Comparison of the environmental impact of Fenton and Fenton-like reactions in heterogeneous and homogeneous phase applied to organic pollutant degradation through life cycle assessment.

Advanced oxidation processes (AOPs) are among the most effective wastewater treatment processes (WWTPs). However, it is important to consider the energy requirement, resource consumption, and emissions associated with implementing these technologies, as well as their effect on the sustainability of AOPs. In this sense, Life Cycle Assessment (LCA) is an excellent tool to determine the environmental impacts (EIs) implicit in WWTPs. In the present work, a comparison of the EI of Fenton and Fenton-like reactions in homogeneous and heterogeneous phases is presented. In the first stage, carbon materials impregnated with iron were synthesized and characterized as catalysts in heterogeneous reactions. Then, the kinetic study of phenol (model molecule) degradation through the four processes was performed. Later, an LCA was executed for each AOP and material synthesis using OpenLCA software. Finally, cost estimation and a comparison analysis were carried out. As relevant results, phenol was degraded with varying efficiencies, being the Fenton-like reaction in a homogeneous phase in the process that achieved the highest removal.
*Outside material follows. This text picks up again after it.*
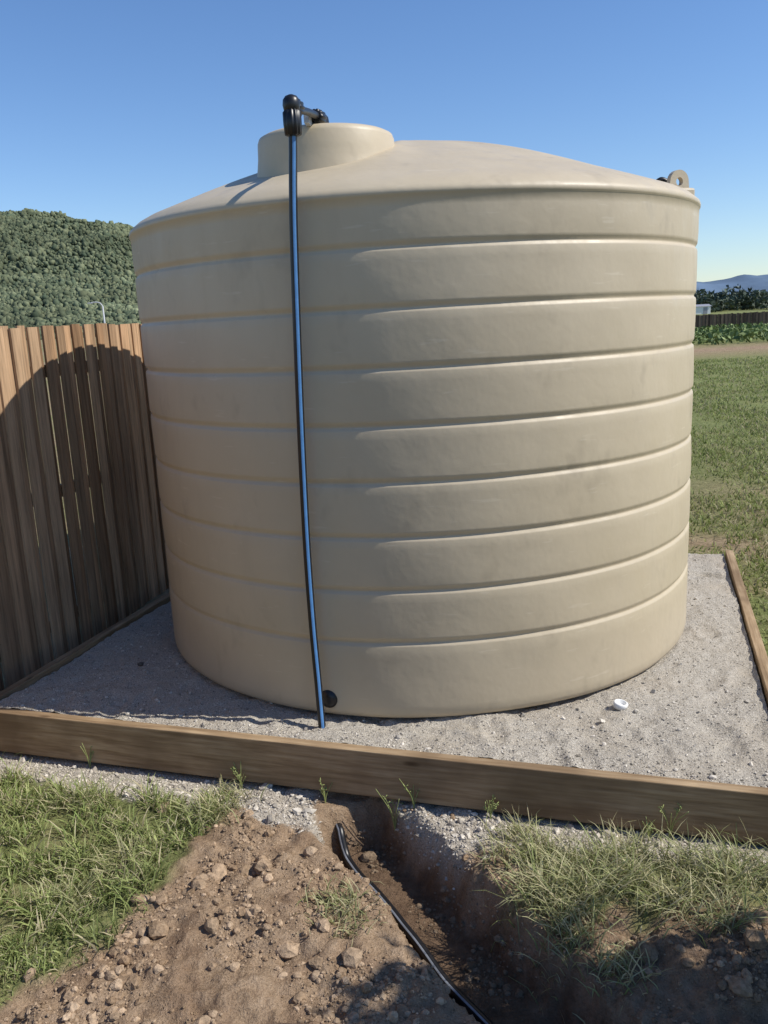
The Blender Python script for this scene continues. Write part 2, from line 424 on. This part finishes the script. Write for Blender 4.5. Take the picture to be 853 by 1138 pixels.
c=colmix(n,(0.19,0.24,0.07),(0.36,0.39,0.13),0.25); dry=rng.random(n)<0.22; c[dry]=colmix(int(dry.sum()),(0.38,0.33,0.18),(0.48,0.42,0.26))
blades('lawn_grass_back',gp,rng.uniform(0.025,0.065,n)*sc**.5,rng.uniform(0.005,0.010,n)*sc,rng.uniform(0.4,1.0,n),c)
M_weed=mat_plain('weed_green',(0.28,0.32,0.11),0.6,0.3)
def weed(x,y,h,n=6,obj='weed'):
    w=empty(obj,(x,y,H(x,y)-.005)); 
    for i in range(n):
        a=random.uniform(0,6.28); l=h*random.uniform(.5,1); k=random.uniform(.15,.55)*l
        pts=catmull([(0,0,0),(k*.25*math.cos(a),k*.25*math.sin(a),l*.5),(k*math.cos(a),k*math.sin(a),l)],6)
        tube('stem_%d'%i,pts,0.0014,[M_weed],(0.3,-1,.1),w,ns=5)
        if i%2==0:
            for j in range(7):
                p=pts[-1-j//2]; 
                tube('seed',[p,p+Vector((random.uniform(-.014,.014),random.uniform(-.012,.012),random.uniform(-.002,.016)))],0.0018,[M_weed],(0.3,-1,.1),w,ns=4)
for (x,y,h) in [(-1.38,3.52,.16),(-.66,3.28,.13),(-.02,3.07,.2),(.06,3.06,.15),(.98,2.77,.19),(.9,2.76,.1),(.35,2.95,.1),(-.3,3.16,.1)]:
    weed(x,y,h)

# ---------------- water tank ----------------
TC=Vector((0.225,4.895)); R=1.477
tank=empty('water_tank',(TC.x,TC.y,0))
prof=[(R-0.12,-0.01),(R-0.03,0.0),(R-0.012,0.012),(R-0.002,0.035),(R,0.07)]
ribs=[0.355+0.2318*k for k in range(8)]
zprev=0.07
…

After each reaction, the catalyst was recovered and reused in the same processes, finding that it could be used multiple times, thus reducing the EIs and costs associated with the synthesis processes. LCA also revealed that heterogeneous reactions have a lower EI in terms of CO generation, but a higher impact on fossil fuel consumption compared with homogeneous reactions. On the other hand, homogeneous reactions presented higher CO emissions and lower fuel consumption while reaching the total mineralization of the phenol molecule.